• _SHORT PROBLEM_
The listing below must be repeated word for word, with its images excluded.

• _PROVIDED DATA_

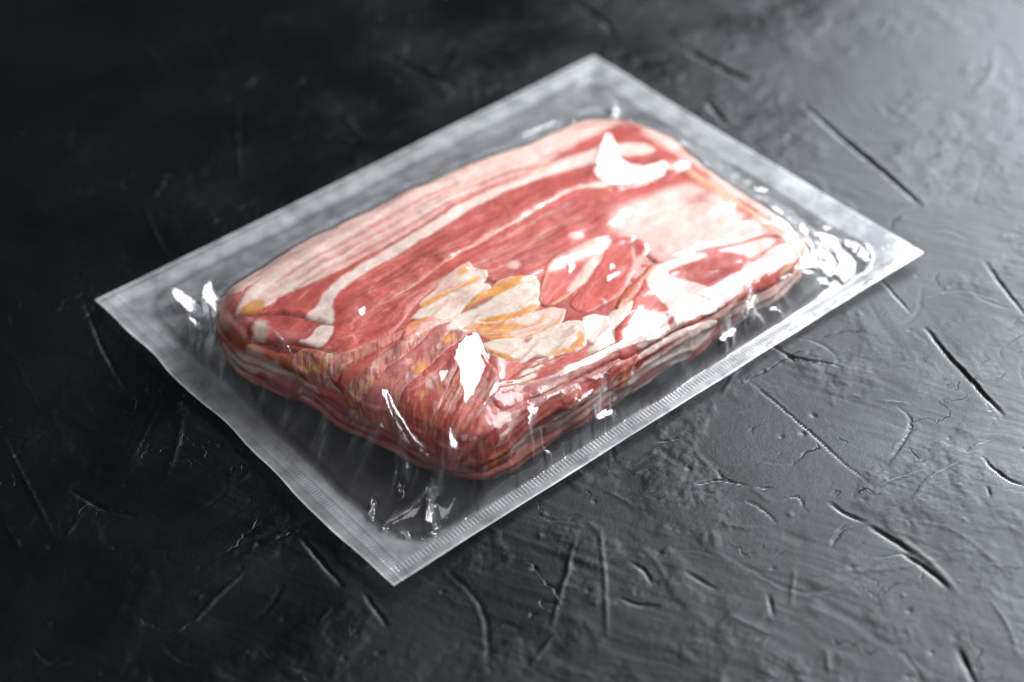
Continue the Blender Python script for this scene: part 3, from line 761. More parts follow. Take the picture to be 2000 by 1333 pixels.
# ---- middle: the fan of white fat edges with orange rind
s = add('thin red strip with white tags of fat along the front shoulder',
        [(955, 760), (990, 735), (1030, 700), (1080, 685), (1140, 690), (1180, 672), (1210, 668), (1225, 690), (1205, 706), (1100, 752), (1020, 785), (985, 800), (965, 790)], thick=1.5, base=LEAN * .95, seed=15, fleck=0.3, fibre=(1, -.1))
s.paint([(1005, 745), (1030, 705), (1070, 682), (1078, 700), (1050, 725), (1030, 750), (1005, 765)], FAT, .5); s.paint([(985, 725), (1000, 712), (1008, 722), (995, 745), (980, 752)], LEAN, .4, fat=0)
s.paint([(1025, 760), (1090, 742), (1140, 722), (1150, 730), (1090, 752), (1030, 772)], PALE, .7, .7); s.line([(1030, 752), (1110, 722), (1190, 685)], DEEP, .5)
s = add('short orange edged fat end at the top left of the middle fan',
        [(819, 588), (838, 566), (867, 540), (891, 522), (914, 508), (927, 519), (948, 522), (948, 536), (938, 546), (908, 559), (876, 574), (844, 588), (823, 597)], thick=1.05, base=PALE * .95, seed=22, grow=.4, smooth=0, wob=.85, fibre=(1, .4), var=.35)
s.paint([(888, 526), (914, 509), (925, 519), (905, 528), (892, 533)], RIND, .4, 1, wob=.7, var=.5)
s.paint([(879, 541), (908, 529), (945, 522), (938, 533), (897, 549)], CREAM, .4)
s.paint([(814, 594), (844, 575), (867, 563), (891, 550), (920, 536), (938, 532), (930, 544), (902, 557), (870, 575), (838, 592), (820, 598)], RIND, .4, 1, wob=.7, var=.5)
s.paint([(832, 572), (844, 558), (855, 560), (850, 572), (838, 575)], CREAM, .5, .8)
s.streaks([(829, 578), (867, 549), (908, 519)], [(838, 587), (879, 563), (935, 534)], 14, [PINK, RIND, TAN, FAT], .4, .6)
s = add('first long white fat edge of the middle fan with an orange rind behind it',
        [(804, 613), (820, 598), (855, 583), (873, 572), (905, 557), (938, 543), (954, 550), (958, 558), (935, 575), (908, 593), (891, 609), (876, 619), (855, 621), (841, 613), (820, 617)], thick=1.05, base=CREAM, seed=21, grow=.4, smooth=0, wob=.85, fibre=(1, .35), var=.1)
s.streaks([(820, 604), (867, 584), (938, 552)], [(844, 613), (891, 601), (949, 558)], 12, [PALE, TAN, PINK, FAT], .4, .5)
s.line([(844, 612), (858, 619), (876, 619), (894, 607), (914, 593)], RUST, .4, .8)
s = add('second long white fat edge of the middle fan under a thick orange rind',
        [(875, 628), (891, 612), (905, 596), (926, 572), (955, 557), (973, 546), (996, 538), (1020, 533), (1043, 533), (1053, 546), (1053, 579), (1049, 590), (1020, 610), (985, 622), (955, 625), (920, 631), (894, 637), (876, 639)], thick=1.05, base=CREAM, seed=20, grow=.4, smooth=0, wob=.85, fibre=(1, .3), var=.1)
s.paint([(891, 611), (905, 594), (926, 572), (955, 557), (973, 547), (996, 539), (1020, 533), (1040, 533), (1045, 540), (1014, 551), (985, 563), (967, 572), (946, 582), (920, 597)], RIND, .4, 1, wob=.7, var=.5)
s.paint([(1014, 537), (1043, 533), (1053, 546), (1026, 549)], TAN, .5, .8)
s.paint([(901, 603), (932, 584), (968, 569), (961, 579), (938, 593), (908, 604)], MAUVE * .8, .4, .95, fat=0)
s.paint([(933, 621), (961, 611), (990, 607), (1014, 599), (1043, 586), (1062, 588), (1052, 599), (1020, 611), (985, 620), (955, 623), (938, 624)], RIND, .4, 1, wob=.7, var=.5)
s.streaks([(891, 625), (967, 587), (1046, 552)], [(908, 628), (985, 604), (1049, 578)], 16, [PALE, TAN, PINK, FAT], .4, .45)
s = add('layered orange and pale pink fat edge in the heart of the middle fan',
        [(891, 639), (908, 633), (932, 625), (973, 622), (1020, 613), (1055, 599), (1078, 591), (1103, 596), (1100, 616), (1088, 633), (1062, 638), (1039, 653), (1008, 656), (985, 656), (964, 661), (948, 653), (933, 640), (908, 640)], thick=1.05, base=PALE * 1.1, seed=19, grow=.4, smooth=0, wob=.85, fibre=(1, .3), var=.15)
s.paint([(894, 638), (932, 626), (973, 623), (1014, 627), (1029, 631), (996, 637), (992, 643), (1011, 652), (985, 655), (964, 660), (948, 652), (934, 640), (908, 639)], RIND, .6, 1, wob=.8, var=.6)
s.line([(990, 641), (1026, 634), (1055, 622), (1073, 607)], RIND, .45)
s.line([(1011, 652), (1037, 650), (1061, 637), (1087, 631), (1102, 599)], RIND, .6)
s.line([(1055, 625), (1064, 607), (1075, 596)], TAN, .6)
s.streaks([(914, 634), (979, 626), (1070, 601)], [(961, 654), (1008, 651), (1084, 625)], 26, [TAN, RUST, FAT, PINK, RIND, FAT], .35, .7)
s = add('lowest broad white fat edge of the middle fan with an orange rim in front',
        [(942, 665), (967, 657), (1008, 655), (1023, 657), (1029, 661), (1043, 648), (1067, 636), (1090, 627), (1108, 619), (1138, 620), (1143, 640), (1141, 667), (1125, 676), (1084, 685), (1073, 694), (1043, 687), (1017, 697), (985, 694), (961, 684)], thick=1.05, base=CREAM, seed=16, grow=.4, smooth=0, wob=.85, fibre=(1, .25), var=.1)
s.paint([(949, 673), (973, 680), (996, 688), (1018, 692), (1012, 699), (985, 695), (961, 685)], RIND, .4, 1, wob=.7, var=.5)
s.paint([(1130, 637), (1144, 641), (1142, 667), (1125, 677), (1084, 685), (1073, 695), (1071, 681), (1108, 672), (1127, 659)], RIND, .4, .95, wob=.9, var=.6)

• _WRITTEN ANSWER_
Continue the Blender Python script for this scene: part 3, from line 761. More parts follow. Take the picture to be 2000 by 1333 pixels.
# ---- middle: the fan of white fat edges with orange rind
s = add('thin red strip with white tags of fat along the front shoulder',
        [(955, 760), (990, 735), (1030, 700), (1080, 685), (1140, 690), (1180, 672), (1210, 668), (1225, 690), (1205, 706), (1100, 752), (1020, 785), (985, 800), (965, 790)], thick=1.5, base=LEAN * .95, seed=15, fleck=0.3, fibre=(1, -.1))
s.paint([(1005, 745), (1030, 705), (1070, 682), (1078, 700), (1050, 725), (1030, 750), (1005, 765)], FAT, .5); s.paint([(985, 725), (1000, 712), (1008, 722), (995, 745), (980, 752)], LEAN, .4, fat=0)
s.paint([(1025, 760), (1090, 742), (1140, 722), (1150, 730), (1090, 752), (1030, 772)], PALE, .7, .7); s.line([(1030, 752), (1110, 722), (1190, 685)], DEEP, .5)
s = add('short orange edged fat end at the top left of the middle fan',
        [(819, 588), (838, 566), (867, 540), (891, 522), (914, 508), (927, 519), (948, 522), (948, 536), (938, 546), (908, 559), (876, 574), (844, 588), (823, 597)], thick=1.05, base=PALE * .95, seed=22, grow=.4, smooth=0, wob=.85, fibre=(1, .4), var=.35)
s.paint([(888, 526), (914, 509), (925, 519), (905, 528), (892, 533)], RIND, .4, 1, wob=.7, var=.5)
s.paint([(879, 541), (908, 529), (945, 522), (938, 533), (897, 549)], CREAM, .4)
s.paint([(814, 594), (844, 575), (867, 563), (891, 550), (920, 536), (938, 532), (930, 544), (902, 557), (870, 575), (838, 592), (820, 598)], RIND, .4, 1, wob=.7, var=.5)
s.paint([(832, 572), (844, 558), (855, 560), (850, 572), (838, 575)], CREAM, .5, .8)
s.streaks([(829, 578), (867, 549), (908, 519)], [(838, 587), (879, 563), (935, 534)], 14, [PINK, RIND, TAN, FAT], .4, .6)
s = add('first long white fat edge of the middle fan with an orange rind behind it',
        [(804, 613), (820, 598), (855, 583), (873, 572), (905, 557), (938, 543), (954, 550), (958, 558), (935, 575), (908, 593), (891, 609), (876, 619), (855, 621), (841, 613), (820, 617)], thick=1.05, base=CREAM, seed=21, grow=.4, smooth=0, wob=.85, fibre=(1, .35), var=.1)
s.streaks([(820, 604), (867, 584), (938, 552)], [(844, 613), (891, 601), (949, 558)], 12, [PALE, TAN, PINK, FAT], .4, .5)
s.line([(844, 612), (858, 619), (876, 619), (894, 607), (914, 593)], RUST, .4, .8)
s = add('second long white fat edge of the middle fan under a thick orange rind',
        [(875, 628), (891, 612), (905, 596), (926, 572), (955, 557), (973, 546), (996, 538), (1020, 533), (1043, 533), (1053, 546), (1053, 579), (1049, 590), (1020, 610), (985, 622), (955, 625), (920, 631), (894, 637), (876, 639)], thick=1.05, base=CREAM, seed=20, grow=.4, smooth=0, wob=.85, fibre=(1, .3), var=.1)
s.paint([(891, 611), (905, 594), (926, 572), (955, 557), (973, 547), (996, 539), (1020, 533), (1040, 533), (1045, 540), (1014, 551), (985, 563), (967, 572), (946, 582), (920, 597)], RIND, .4, 1, wob=.7, var=.5)
s.paint([(1014, 537), (1043, 533), (1053, 546), (1026, 549)], TAN, .5, .8)
s.paint([(901, 603), (932, 584), (968, 569), (961, 579), (938, 593), (908, 604)], MAUVE * .8, .4, .95, fat=0)
s.paint([(933, 621), (961, 611), (990, 607), (1014, 599), (1043, 586), (1062, 588), (1052, 599), (1020, 611), (985, 620), (955, 623), (938, 624)], RIND, .4, 1, wob=.7, var=.5)
s.streaks([(891, 625), (967, 587), (1046, 552)], [(908, 628), (985, 604), (1049, 578)], 16, [PALE, TAN, PINK, FAT], .4, .45)
s = add('layered orange and pale pink fat edge in the heart of the middle fan',
        [(891, 639), (908, 633), (932, 625), (973, 622), (1020, 613), (1055, 599), (1078, 591), (1103, 596), (1100, 616), (1088, 633), (1062, 638), (1039, 653), (1008, 656), (985, 656), (964, 661), (948, 653), (933, 640), (908, 640)], thick=1.05, base=PALE * 1.1, seed=19, grow=.4, smooth=0, wob=.85, fibre=(1, .3), var=.15)
s.paint([(894, 638), (932, 626), (973, 623), (1014, 627), (1029, 631), (996, 637), (992, 643), (1011, 652), (985, 655), (964, 660), (948, 652), (934, 640), (908, 639)], RIND, .6, 1, wob=.8, var=.6)
s.line([(990, 641), (1026, 634), (1055, 622), (1073, 607)], RIND, .45)
s.line([(1011, 652), (1037, 650), (1061, 637), (1087, 631), (1102, 599)], RIND, .6)
s.line([(1055, 625), (1064, 607), (1075, 596)], TAN, .6)
s.streaks([(914, 634), (979, 626), (1070, 601)], [(961, 654), (1008, 651), (1084, 625)], 26, [TAN, RUST, FAT, PINK, RIND, FAT], .35, .7)
s = add('lowest broad white fat edge of the middle fan with an orange rim in front',
        [(942, 665), (967, 657), (1008, 655), (1023, 657), (1029, 661), (1043, 648), (1067, 636), (1090, 627), (1108, 619), (1138, 620), (1143, 640), (1141, 667), (1125, 676), (1084, 685), (1073, 694), (1043, 687), (1017, 697), (985, 694), (961, 684)], thick=1.05, base=CREAM, seed=16, grow=.4, smooth=0, wob=.85, fibre=(1, .25), var=.1)
s.paint([(949, 673), (973, 680), (996, 688), (1018, 692), (1012, 699), (985, 695), (961, 685)], RIND, .4, 1, wob=.7, var=.5)
s.paint([(1130, 637), (1144, 641), (1142, 667), (1125, 677), (1084, 685), (1073, 695), (1071, 681), (1108, 672), (1127, 659)], RIND, .4, .95, wob=.9, var=.6)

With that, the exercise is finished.